Leaders say the aircraft are still flyable should the bomber be called upon to meet an urgent need. And the B-2’s main mission is an existential one: nuclear deterrence. But Bussiere’s goal is to find out what caused the incident with one of the military’s priciest platforms and ensure it does not happen again. Bussiere, a B-2 pilot and a former 509th Bomb Wing commander, took over AFGSC just days before the December mishap.

In the meantime, the Air Force is getting after readiness while aircrews are working to maintain their proficiency.

With aircraft not flying, the ground crew has had more time to spend with the airframe and perform checks, including of their low-observable stealth coating.

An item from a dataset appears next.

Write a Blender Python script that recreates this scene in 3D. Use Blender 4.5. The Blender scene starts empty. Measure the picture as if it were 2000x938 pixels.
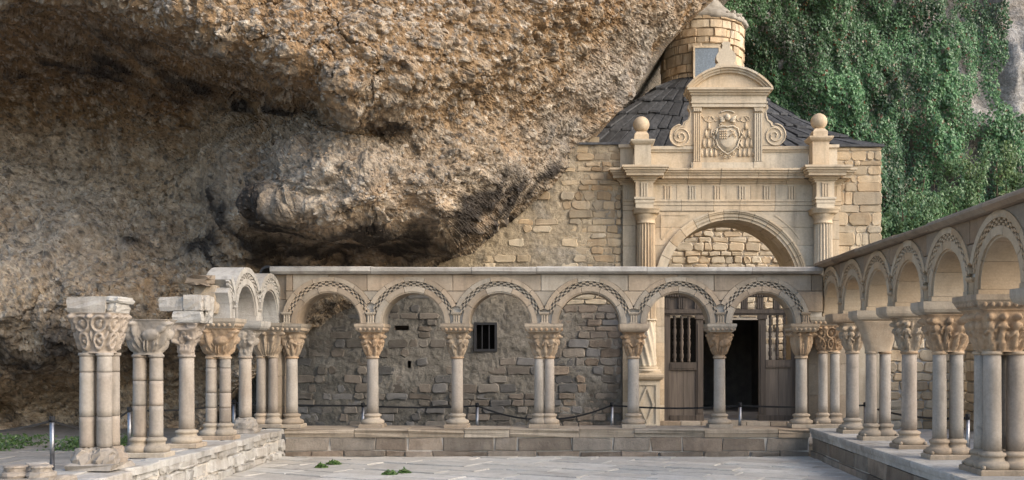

Some B-2s have already had parts replaced as a result of the checks that are not directly related to the reasons for the safety pause.

“All military aircraft have a list of discrepancies—maintenance items that we typically don’t have the capacity to take care of,” said Col. Bruce T. Guest, commander of the 509th Maintenance Group. ”The B-2 is no exception, and so we’ve been able to deliberately address and whittle down our list of discrepancies. It’s no small feat that improves things like reliability.”

B-2 aircrews, for their part, have been flying in T-38 trainers and spending more time in simulators. Even before the pause, pilots kept up their flying chops in T-38 trainers and used simulators. But the number of repetitions on both have increased.

“We’re fortunate here at Whiteman to have very realistic simulators, which allow us to replicate the flight environment very well,” said Col. Geoffrey M. Steeves, commander of the 509th Operations Group.

“We’ve got a synthetic environment that we’re able to train in, and that allows us to actually put an air refueling tanker in front of a B-2 and go do our air refueling in a very realistic setting,” Steeves added. “These simulators are all wired together across the country, so it’s not uncommon for us to be able to be working with a synthetic AWACS, for example, or synthetic fighters that are elsewhere.”

Simulated B-2 missions have extended to some of the Air Force’s most important exercises such as Red Flag, used for combat training, and the U.S. Strategic Command’s annual Global Thunder nuclear readiness exercise.

“Even though we didn’t see airplanes flying at the end of that you normally would see, we still participated fully in that exercise—everything every other base was accomplishing,” Diehl said of Global Thunder. He added that Whiteman was involved in other exercises.

Since the first B-2 was unveiled in 1988, 21 aircraft have been produced. One was destroyed in a crash at Andersen Air Force Base, Guam in 2008, and the service has gone to great lengths to repair previously damaged B-2s. It is unclear what will happen to the B-2 damaged in December.

With only 20 B-2s in the fleet and a smaller number available to fly at a given time, the operational tempo of the fleet was demanding. Now officials say they have more time to attend to maintenance and readiness issues. But they still would like to get back in the air.

“Readiness for us is really twofold: the ability of the pilots to conduct the mission and the ability of the airplane to conduct the mission,” Diehl said. “It’s not that the pilots have been sitting on their hands.”

Eventually, the B-2 fleet will return to skies, officials said—conducting all of its missions from flyovers of the Rose Bowl to nuclear deterrence. But Diehl acknowledged the pause, even if it will ultimately lead to a safer fleet, was not a risk-free endeavor.

“There’s a subjective piece,” Diehl said. “I would argue we are just as ready, if not more ready than normal, to conduct the nation’s business. But there’s still risk associated with returning to fly. I think you would be surprised if I said there was no risk with putting pilots back in an airplane that they haven’t flown for five months.”